30 October 2009

China's "Unrestricted Warfare"

In an attempt to continually broaden the blog’s subject matter (as User81 did with his great article on the ties between Somali piracy and AQ), I wanted to highlight a recent in-depth study of China’s Computer Network Operations (CNO) – aka “Cyber War” – capabilities and strategy. As the WSJ reports in its recent article, the study was commissioned by the bi-partisan U.S.-China Economic and Security Review Commission. The report (see full PDF version here) does a great job of compiling a variety of open-source reporting and interviews to provide a comprehensive look at China’s current Cyber programs and their plan for the way ahead.

Putting this report in context, China’s cyber efforts should be considered one pillar in its efforts to develop a wide range of asymmetric capabilities that will be able to challenge its enemies who can outmatch them in the conventional realm. In 1999, Chinese COLs Liang and Xiangsui published “Unrestricted Warfare,” which argued that the US has created a self-induced trap by the very dominance of our conventional warfare. They conclude that confronting the US in direct conventional combat would be folly. Instead they recommend developing a strategy that emphasizes the “principle of addition,” advocating combined direct combat through electronic, diplomatic, cyber, terrorist, economic, proxy and propaganda means that exhaust the US system of systems. This 228-page book (translated into English and available here in PDF format)discusses the elements of "beyond-limits combined war" and provides invaluable insight into China’s perspective for the future of warfare. If you are limited on time, read Chapter 8 ("Essential Principles"), which begins on pg. 204 of the PDF. These guys definitely "get it."
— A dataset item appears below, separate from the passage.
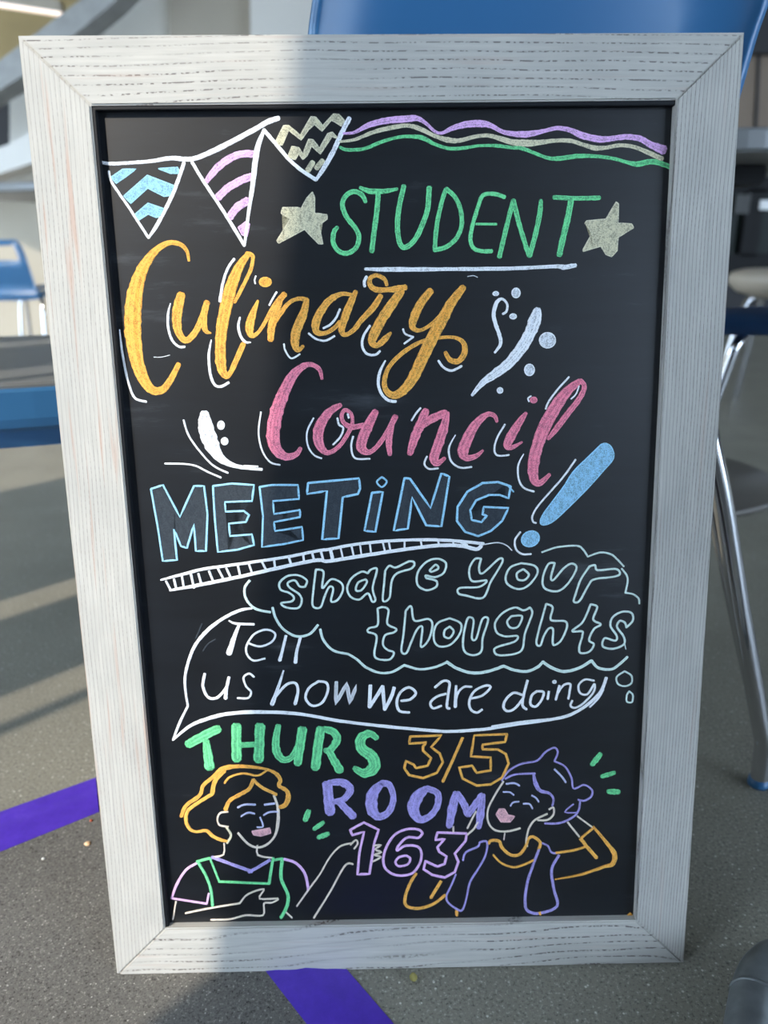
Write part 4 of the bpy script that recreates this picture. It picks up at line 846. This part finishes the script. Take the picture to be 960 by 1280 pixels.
g.fill('flesh', [(138, 540), (155, 508), (185, 508), (205, 542), (242, 550), (218, 580), (165, 580)])
g.L('skin', 11, [(440, 510), (465, 500), (465, 540), (430, 570), (375, 572)]).L('skin', 11, [(430, 535), (360, 570), (325, 620), (310, 690), (315, 720)]).L('skin', 8, [(188, 645), (182, 682)])
g.L('orange', 18, [(95, 705), (110, 688), (155, 692), (172, 730), (220, 770), (270, 768), (305, 725), (322, 680), (350, 667), (390, 700), (380, 740)]).L('orange', 12, [(120, 770), (170, 818), (240, 840), (310, 820), (350, 800)])
g.crop(*R8)
g.L('purple', 10, [(75, 220), (90, 180), (150, 152), (160, 130), (195, 130), (188, 195), (150, 265), (110, 330), (90, 420), (70, 470), (40, 462), (0, 432), (-8, 400), (10, 360), (40, 290)], n=4)
g.L('purple', 14, [(455, 165), (420, 260), (395, 340), (385, 430), (400, 475), (460, 485), (545, 450), (530, 370), (518, 270), (555, 195)], n=5).L('purple', 10, [(470, 135), (500, 150), (515, 180), (540, 185)])
g.L('orange', 12, [(540, 183), (620, 172), (690, 152)]).L('skin', 10, [(597, 30), (655, 102)]).L('skin', 9, [(645, 0), (720, 55)]).L('orange', 12, [(665, 110), (722, 62)]).L('orange', 18, [(662, 112), (700, 160), (742, 208)])
g.L('orange', 18, [(725, 52, 12), (790, 130, 16), (832, 190, 24), (822, 238, 22), (780, 252, 14), (660, 292, 10), (535, 315, 5)]).L('orange', 15, [(457, 480), (461, 490)])
g.crop(*S7)
g.L('orange', 17, [(525, 312), (490, 370), (465, 440), (472, 490), (540, 503), (620, 478), (682, 430)]).L('orange', 18, [(660, 355), (605, 445)]).L('orange', 17, [(746, 515), (746, 540)])
g.crop(*R2)
for p in ([(738, 425), (700, 497)], [(745, 470), (728, 500), (700, 525)], [(640, 490), (640, 512)]): g.L('skin', 8, p)
g.done()
g = Chalk('chalk_smudge', 'orange chalk smudge in the lower right corner').crop(*R8)
g.fill('orange', [(885, 506), (912, 484), (922, 498), (922, 516)]); g.done()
As we consider this future, we must continue to develop capabilities and doctrine that address the full range of conventional and asymmetric threats posed by both traditional nation-states (and their proxies i.e. Iran/Syria – Hezbollah) and non-state actors (AQAM, criminal networks, etc).

1 comment:

  1. China may have a long history with insurgency and asymmetrical warfare, but we shouldn't extrapolate that to the entire military just yet. Asymmetric forces aren't very good at going across borders to other nations, nor are they good at policing a nation. Also it should be safe to assume that the Chinese leadership (military and civil) have observed what generally happens to a nation after an insurgency, they end up weakened by such a long war for years after.
    Does this mean that we shouldn't have a program to study potential methods of Chinese insurgents or legal asymmetric forces? No, indeed combining conventional and unconventional tactics should be closely studied. However, don't presume that China's mastered this either, particularly as the nation hasn't actually fought a war in thirty years.